## begin Data shown

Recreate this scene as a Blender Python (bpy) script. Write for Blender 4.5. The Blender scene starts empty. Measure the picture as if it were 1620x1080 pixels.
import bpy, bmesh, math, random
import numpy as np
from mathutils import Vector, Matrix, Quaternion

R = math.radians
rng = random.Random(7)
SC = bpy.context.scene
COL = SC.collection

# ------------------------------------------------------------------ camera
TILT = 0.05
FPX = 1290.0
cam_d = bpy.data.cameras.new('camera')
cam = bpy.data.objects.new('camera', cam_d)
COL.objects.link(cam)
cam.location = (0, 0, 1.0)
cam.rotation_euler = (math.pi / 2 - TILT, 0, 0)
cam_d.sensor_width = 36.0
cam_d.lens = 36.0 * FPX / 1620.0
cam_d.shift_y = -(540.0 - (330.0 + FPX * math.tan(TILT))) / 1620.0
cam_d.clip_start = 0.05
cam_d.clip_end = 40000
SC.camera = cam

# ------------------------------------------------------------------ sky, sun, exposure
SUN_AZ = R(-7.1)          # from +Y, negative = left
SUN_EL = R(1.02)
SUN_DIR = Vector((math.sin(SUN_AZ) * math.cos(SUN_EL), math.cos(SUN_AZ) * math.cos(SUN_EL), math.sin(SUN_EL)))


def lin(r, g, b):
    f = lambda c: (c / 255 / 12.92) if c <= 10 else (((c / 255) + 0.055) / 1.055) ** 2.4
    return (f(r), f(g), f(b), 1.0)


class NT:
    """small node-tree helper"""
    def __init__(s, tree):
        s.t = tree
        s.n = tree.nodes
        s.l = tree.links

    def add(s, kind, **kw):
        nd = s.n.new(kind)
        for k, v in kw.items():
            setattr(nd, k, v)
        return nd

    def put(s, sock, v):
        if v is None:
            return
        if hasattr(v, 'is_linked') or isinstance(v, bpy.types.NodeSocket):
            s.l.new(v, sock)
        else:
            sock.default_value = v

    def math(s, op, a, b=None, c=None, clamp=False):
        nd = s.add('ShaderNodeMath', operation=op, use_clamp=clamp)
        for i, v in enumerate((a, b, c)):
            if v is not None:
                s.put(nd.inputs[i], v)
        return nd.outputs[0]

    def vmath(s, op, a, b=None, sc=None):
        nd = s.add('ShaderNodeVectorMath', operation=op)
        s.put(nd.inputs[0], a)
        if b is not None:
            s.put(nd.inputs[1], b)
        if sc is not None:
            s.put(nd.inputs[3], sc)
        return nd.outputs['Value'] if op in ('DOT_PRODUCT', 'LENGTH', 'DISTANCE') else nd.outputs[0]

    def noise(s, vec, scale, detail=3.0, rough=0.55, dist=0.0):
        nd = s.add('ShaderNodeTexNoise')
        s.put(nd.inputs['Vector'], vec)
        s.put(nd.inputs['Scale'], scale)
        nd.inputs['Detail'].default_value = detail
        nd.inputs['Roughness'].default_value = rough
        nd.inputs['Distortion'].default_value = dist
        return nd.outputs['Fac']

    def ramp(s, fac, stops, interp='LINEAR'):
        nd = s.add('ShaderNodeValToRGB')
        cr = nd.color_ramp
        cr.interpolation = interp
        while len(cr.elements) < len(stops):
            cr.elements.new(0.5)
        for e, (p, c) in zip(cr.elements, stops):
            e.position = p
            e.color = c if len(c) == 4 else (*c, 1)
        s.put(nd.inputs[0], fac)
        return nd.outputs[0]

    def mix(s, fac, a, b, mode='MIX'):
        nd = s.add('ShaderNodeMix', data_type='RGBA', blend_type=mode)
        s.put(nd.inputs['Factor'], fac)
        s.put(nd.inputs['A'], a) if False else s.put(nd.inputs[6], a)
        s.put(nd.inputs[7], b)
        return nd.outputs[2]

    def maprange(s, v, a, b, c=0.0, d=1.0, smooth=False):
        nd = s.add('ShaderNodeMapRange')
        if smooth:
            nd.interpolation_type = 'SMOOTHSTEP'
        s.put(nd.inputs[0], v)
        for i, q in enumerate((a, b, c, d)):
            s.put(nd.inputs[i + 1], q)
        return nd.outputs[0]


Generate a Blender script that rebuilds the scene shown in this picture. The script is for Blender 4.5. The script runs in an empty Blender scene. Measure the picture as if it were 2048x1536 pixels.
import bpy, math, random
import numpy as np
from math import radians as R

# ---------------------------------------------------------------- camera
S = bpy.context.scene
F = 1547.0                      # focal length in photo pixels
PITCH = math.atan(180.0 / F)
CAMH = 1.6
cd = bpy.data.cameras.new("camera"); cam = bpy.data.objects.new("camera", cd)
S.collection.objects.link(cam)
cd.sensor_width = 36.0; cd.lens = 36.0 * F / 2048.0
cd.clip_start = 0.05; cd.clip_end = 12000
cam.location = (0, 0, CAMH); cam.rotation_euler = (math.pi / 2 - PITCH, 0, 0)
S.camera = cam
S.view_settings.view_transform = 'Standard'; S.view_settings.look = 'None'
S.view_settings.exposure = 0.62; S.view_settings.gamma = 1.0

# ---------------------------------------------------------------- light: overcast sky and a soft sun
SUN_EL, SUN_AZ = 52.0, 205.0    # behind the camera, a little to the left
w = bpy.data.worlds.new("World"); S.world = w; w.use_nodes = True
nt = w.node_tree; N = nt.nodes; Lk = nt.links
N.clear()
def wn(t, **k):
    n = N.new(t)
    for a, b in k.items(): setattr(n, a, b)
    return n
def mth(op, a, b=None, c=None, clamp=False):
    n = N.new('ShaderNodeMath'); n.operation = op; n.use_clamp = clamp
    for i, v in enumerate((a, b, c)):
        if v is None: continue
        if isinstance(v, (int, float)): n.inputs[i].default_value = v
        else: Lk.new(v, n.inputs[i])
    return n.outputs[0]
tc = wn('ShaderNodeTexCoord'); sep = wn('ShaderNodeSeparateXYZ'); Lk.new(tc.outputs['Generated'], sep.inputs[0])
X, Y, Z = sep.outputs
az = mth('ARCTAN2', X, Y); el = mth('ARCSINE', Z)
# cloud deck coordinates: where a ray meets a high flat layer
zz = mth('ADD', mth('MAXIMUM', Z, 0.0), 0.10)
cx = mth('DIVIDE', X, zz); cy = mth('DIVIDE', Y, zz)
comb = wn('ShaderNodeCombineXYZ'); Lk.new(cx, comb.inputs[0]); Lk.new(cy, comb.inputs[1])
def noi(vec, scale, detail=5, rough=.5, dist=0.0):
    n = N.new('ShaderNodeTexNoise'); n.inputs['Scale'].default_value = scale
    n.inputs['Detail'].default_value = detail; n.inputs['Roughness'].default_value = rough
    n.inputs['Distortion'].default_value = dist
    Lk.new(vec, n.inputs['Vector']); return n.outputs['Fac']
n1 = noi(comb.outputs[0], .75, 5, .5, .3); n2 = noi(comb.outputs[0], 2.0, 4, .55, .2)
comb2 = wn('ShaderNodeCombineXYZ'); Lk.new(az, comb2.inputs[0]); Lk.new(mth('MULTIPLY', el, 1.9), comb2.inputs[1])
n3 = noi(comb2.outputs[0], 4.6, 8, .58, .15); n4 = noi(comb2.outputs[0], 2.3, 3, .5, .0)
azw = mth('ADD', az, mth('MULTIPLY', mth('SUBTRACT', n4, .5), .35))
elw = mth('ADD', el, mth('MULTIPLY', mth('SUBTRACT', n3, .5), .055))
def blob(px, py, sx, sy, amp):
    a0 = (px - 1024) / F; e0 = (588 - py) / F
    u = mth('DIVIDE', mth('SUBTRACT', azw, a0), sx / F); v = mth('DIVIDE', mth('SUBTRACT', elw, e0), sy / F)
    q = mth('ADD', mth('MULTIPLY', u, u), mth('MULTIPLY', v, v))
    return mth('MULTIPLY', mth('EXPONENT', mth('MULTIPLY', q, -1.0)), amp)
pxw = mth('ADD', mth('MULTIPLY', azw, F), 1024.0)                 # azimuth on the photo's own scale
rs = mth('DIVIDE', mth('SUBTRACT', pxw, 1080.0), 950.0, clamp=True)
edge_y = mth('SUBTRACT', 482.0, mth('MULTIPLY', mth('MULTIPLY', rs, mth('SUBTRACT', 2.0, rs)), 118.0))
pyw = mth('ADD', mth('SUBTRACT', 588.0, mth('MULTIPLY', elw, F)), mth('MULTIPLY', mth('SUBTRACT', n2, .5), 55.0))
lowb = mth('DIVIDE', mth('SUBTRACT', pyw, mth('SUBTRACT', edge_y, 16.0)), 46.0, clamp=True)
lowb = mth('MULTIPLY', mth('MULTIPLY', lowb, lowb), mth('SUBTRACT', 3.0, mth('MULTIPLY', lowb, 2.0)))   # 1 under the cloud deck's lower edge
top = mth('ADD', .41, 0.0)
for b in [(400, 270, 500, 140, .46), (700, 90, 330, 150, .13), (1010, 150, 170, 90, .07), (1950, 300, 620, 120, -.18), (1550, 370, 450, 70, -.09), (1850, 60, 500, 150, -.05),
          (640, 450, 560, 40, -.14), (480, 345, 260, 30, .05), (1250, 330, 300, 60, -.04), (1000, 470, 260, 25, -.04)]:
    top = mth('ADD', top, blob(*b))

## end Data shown

(Given exercise): Extract, please, the lines from the start of the entries above through the one with "COL = SC.collection", both included, reproducing each exactly and adding nothing.

(Answer to this task):
Recreate this scene as a Blender Python (bpy) script. Write for Blender 4.5. The Blender scene starts empty. Measure the picture as if it were 1620x1080 pixels.
import bpy, bmesh, math, random
import numpy as np
from mathutils import Vector, Matrix, Quaternion

R = math.radians
rng = random.Random(7)
SC = bpy.context.scene
COL = SC.collection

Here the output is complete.